DE POCO UN TODO

Enrique / García-Máiquez

En qué quedamos

LA nueva detención de El Rafita, uno de los asesinos de Sandra Palo, y el próximo juicio por la muerte de Marta del Castillo han reavivado el clamor popular por el endurecimiento de las penas. La gente entiende muy mal un garantismo disléxico que confunde el legítimo derecho a la reinserción con un derecho a la reincidencia, y la presunción de inocencia con una presunción (de presumir o chulear) intolerable.

Pero no vengo a hablar de garantías procesales ni del régimen penitenciario ni de la Ley del Menor ni del Código Penal, sino del desequilibrio evidente que existe entre la opinión de la calle y la legislación que aprueban luego sus representantes políticos. Podrá parecer un aspecto secundario, pero caigamos en la cuenta de que presumimos de ser una democracia, un gobierno del pueblo, en teoría. Y no es la jurídico-penal la única desconexión entre el criterio popular y las decisiones de los políticos: los sueldos y los privilegios de éstos se nos vienen enseguida a la cabeza, y también las reformas educativas, la torre de Babel autonómica, las alianzas (previo paso por caja) con partidos independentistas muy minoritarios o las subidas fiscales. ¿Qué está fallando en el mecanismo de transmisión de la voluntad popular para que haya tantos desajustes tan palpables?
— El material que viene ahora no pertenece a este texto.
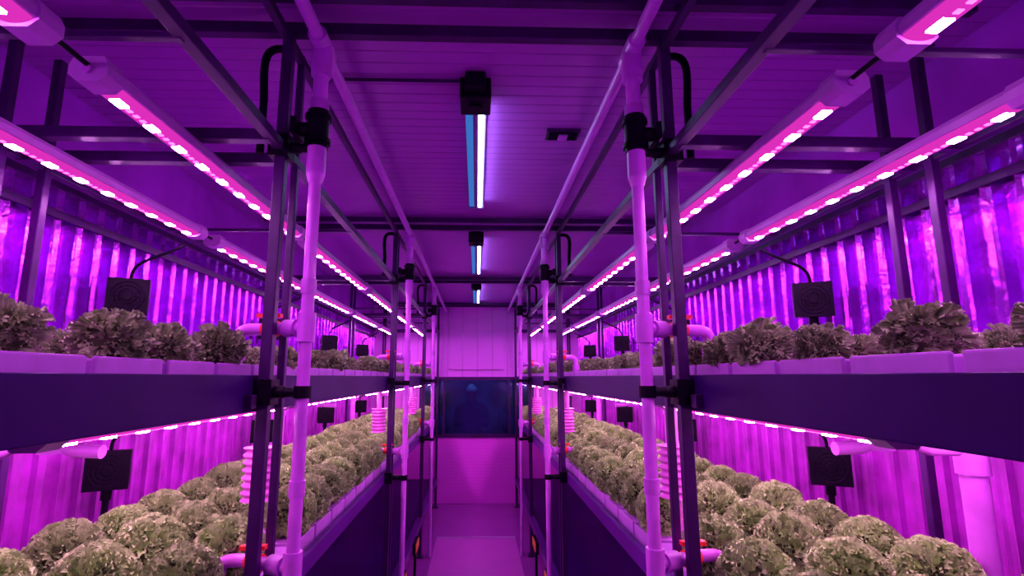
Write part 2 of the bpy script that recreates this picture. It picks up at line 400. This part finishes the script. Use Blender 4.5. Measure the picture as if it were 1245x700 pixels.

No es una pregunta retórica, sino perpleja. Y urge responderla, dejándonos de acusaciones de demagogia a todo aquel que se la plantee. La voluntad popular es el eje sobre el que gira todo el sistema democrático, y bien que los políticos, a poco que se les discuta, te recuerdan que su legitimidad deriva de la elección ciudadana en las urnas. "Oh", contesto yo, vivamente impresionado; pero qué poco caso hacen después a sus votantes. ¿En qué quedamos, entonces, y para qué sirve la legitimidad de origen si luego el ejercicio no es talmente democrático?

Gobernar implica adoptar de vez en cuando medidas impopulares, lo sé, pero aquí se hace literalmente por sistema. Nadie debería temer al pueblo ni su manera de ver el mundo, más sensata (como la historia ha demostrado a menudo) que la de tantos sabios y entendidos profesionales. Conviene arbitrar mecanismos para reestablecer la conexión entre la gente y su gobierno. Las listas abiertas, desde luego, ayudarían muchísimo; y que los programas políticos presentados a las elecciones fuesen vinculantes; y una sociedad civil más activa y mucho más atendida; y que estuviesen a la orden del día los sufragios sobre aspectos concretos. Tenemos que seguir pensando con seriedad estas cuestiones, sobre todo si aspiramos a una democracia que haga más honor a su nombre.